Densho Digital Archive
Densho Visual History Collection
Title: Grant Ujifusa Interview II
Narrator: Grant Ujifusa
Interviewer: Tom Ikeda
Location: Seattle, Washington
Date: March 2, 2002
Densho ID: denshovh-ugrant-02-0011

<Begin Segment 11>

GU: So we got that message into Ronnie through Tom Kean and I wrote a letter and -- for (June, another sister. Mary had died). And she signed it. And Tom signed another letter that I wrote, and I wrote a letter to Tom saying it wasn't protective custody, please tell the president -- and these three letters went in to Ronald Reagan in a pouch. So he read these three letters. And he said, "Well, I think this is something I wanna do." And he called Tom back and said, "Well, you know, I want to think about this."

So, the way you want to do things sometimes in life, but very often in politics, is set up what you as a quantitative guy would understand well, and that is a binary mode. You say, all right, you wanna do it or not? So the issue for Ronald Reagan is -- this is not about left-wing campus radicals. Okay? They're for it, yes. But the 442 vets are for it. So, it's not just about people who would never vote for you. There are these 442 guys who (probably did) vote for you, and you know what heroes they are. So the question then became binary. Do you want to veto Kaz Matsuda and the 442 or not? He said, "Well shit, I don't wanna veto Kaz. I'll sign this thing." So I think he made that decision sometime in late December of '87, (or the) early part of the year in '88. And then I went in to see Ken Duberstein under some pretense. I said well, these bureaucrats, the career people inside the OMB are still fighting us. So I went in and I saw Duberstein and his aide, a guy named Will Ball, who then became for a while Secretary of the Navy. Nice guys. And I said, well, I'm worried about the OMB people. And Ken Duberstein, brilliant, brilliant guy, one of these guys who can keep thirty balls in the air and understand the relationship among all thirty of them. Jewish guy. Jewish kid from Brooklyn. Used to work for Jake Javits. And he says, "No, Grant. It's been talked about at a much higher level than that," which is to say in the limousine in New Jersey. And I wasn't gonna say, "I know Tom. I put him up to that." And he says -- this is Valentine's Day, February 14, 1988 -- he says, "The President's signing." So I floated back up Connecticut Ave. towards the JACL Office.

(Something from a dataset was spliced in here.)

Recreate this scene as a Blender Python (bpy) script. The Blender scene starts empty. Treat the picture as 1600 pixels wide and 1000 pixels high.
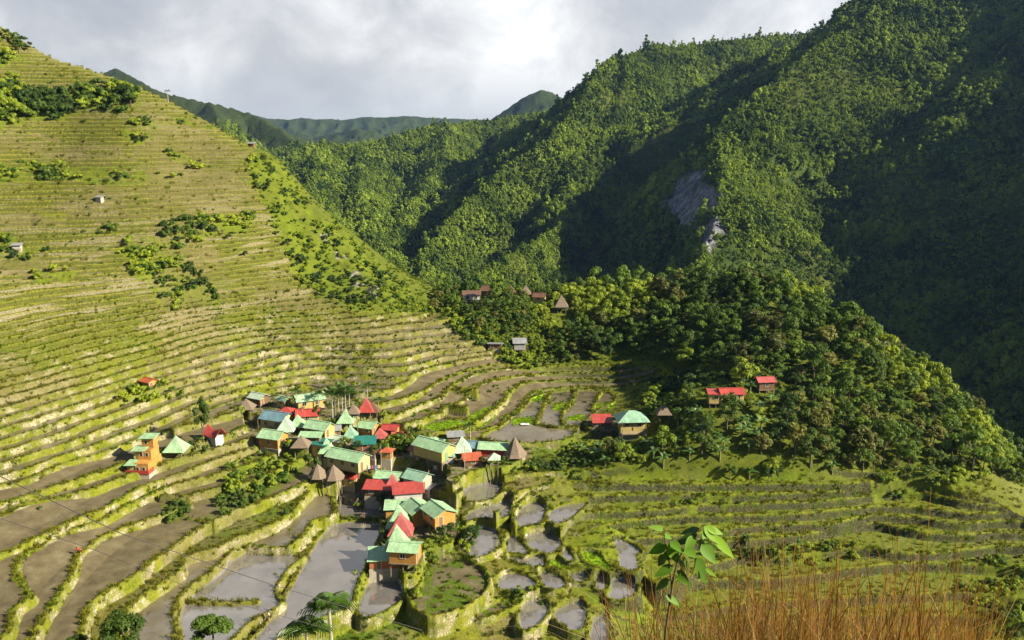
import bpy, math, random
import numpy as np
from mathutils import Vector, Matrix, Euler
R = math.radians
SC = bpy.context.scene
COL = SC.collection
random.seed(7)
RNG = np.random.default_rng(11)

# ------------------------------------------------------------------ camera
F = 1386.0            # focal length in pixels of the 1600 x 1000 photograph
PITCH = R(12.6)       # looking down
H = 65.0              # eye height above the village yards
cam_d = bpy.data.cameras.new('camera')
cam = bpy.data.objects.new('camera', cam_d)
COL.objects.link(cam)
cam.location = (0, 0, H)
cam.rotation_euler = (math.pi / 2 - PITCH, 0, 0)
cam_d.sensor_width = 36.0
cam_d.lens = 36.0 * F / 1600.0
cam_d.clip_start = 0.1
cam_d.clip_end = 30000
SC.camera = cam

# ------------------------------------------------------------------ sun and sky
SUN_AZ = R(110)        # measured clockwise from the view direction (+Y)
SUN_EL = R(30.5)
SKY_STRENGTH = 0.05
SUN_STRENGTH = 5.0
EXPOSURE = 1.6
vs = SC.view_settings
vs.view_transform = 'Standard'
vs.look = 'None'
vs.exposure = EXPOSURE
vs.gamma = 1.0
vs.use_curve_mapping = False
sun_vec = Vector((math.sin(SUN_AZ) * math.cos(SUN_EL), math.cos(SUN_AZ) * math.cos(SUN_EL), math.sin(SUN_EL)))
sd = bpy.data.lights.new('sun', 'SUN')
sd.energy = SUN_STRENGTH
sd.angle = R(0.6)
sd.color = (1.0, 0.90, 0.72)
so = bpy.data.objects.new('sun', sd)
COL.objects.link(so)
so.location = sun_vec * 400
so.rotation_euler = sun_vec.to_track_quat('Z', 'Y').to_euler()

SC.cycles.max_bounces = 6
SC.cycles.diffuse_bounces = 3
SC.cycles.glossy_bounces = 3
SC.cycles.transparent_max_bounces = 8
SC.cycles.volume_bounces = 0
SC.cycles.use_denoising = True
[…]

TI: It's just amazing for someone like me who's so removed from how things get done to realize that so much was just done on these sort of personal relationships. And how some of these decisions are made, the binary decision you made, or that Reagan had to have made was based on, in some ways, just a gut feeling that he had.

GU: Yeah. That's why we elected him. We elected this guy so that he could use his gut. I mean, they don't let me use my gut 'cause I never got elected to nothin'. But, anybody who works in a corporation or maybe inside Densho says geez, I have a really good relations with Dana, and she's, she's a power. She's got yes or no on this issue, and Dana and I go bowling every Thursday night. That's probably gonna get it for me. But that son of a bitch Tom, stay away from him. That's personal. So you multiply that by a factor of a thousand inside Microsoft, and then this, really this kind of Japanese world which is Washington. It's indirection... you hit the eight ball and it bounces off the pad and hits the six ball and then, that's kind of a Japanese world. And they're not all a bunch of lying bastards. A whole lot of it is like Wall Street. You call your broker and you say, "I want to buy three hundred shares of X." That's done on the telephone and you say here goes. And it's trust. And so someone says, "Yeah, I'm with you on that. It's gonna be hard for me back in Anniston, Alabama, but I'm with you on it." And you believe him. And if he reneges and you say hey, I don't take that guy's checks (anymore). So it is personal. And a lot of it is on the up and up.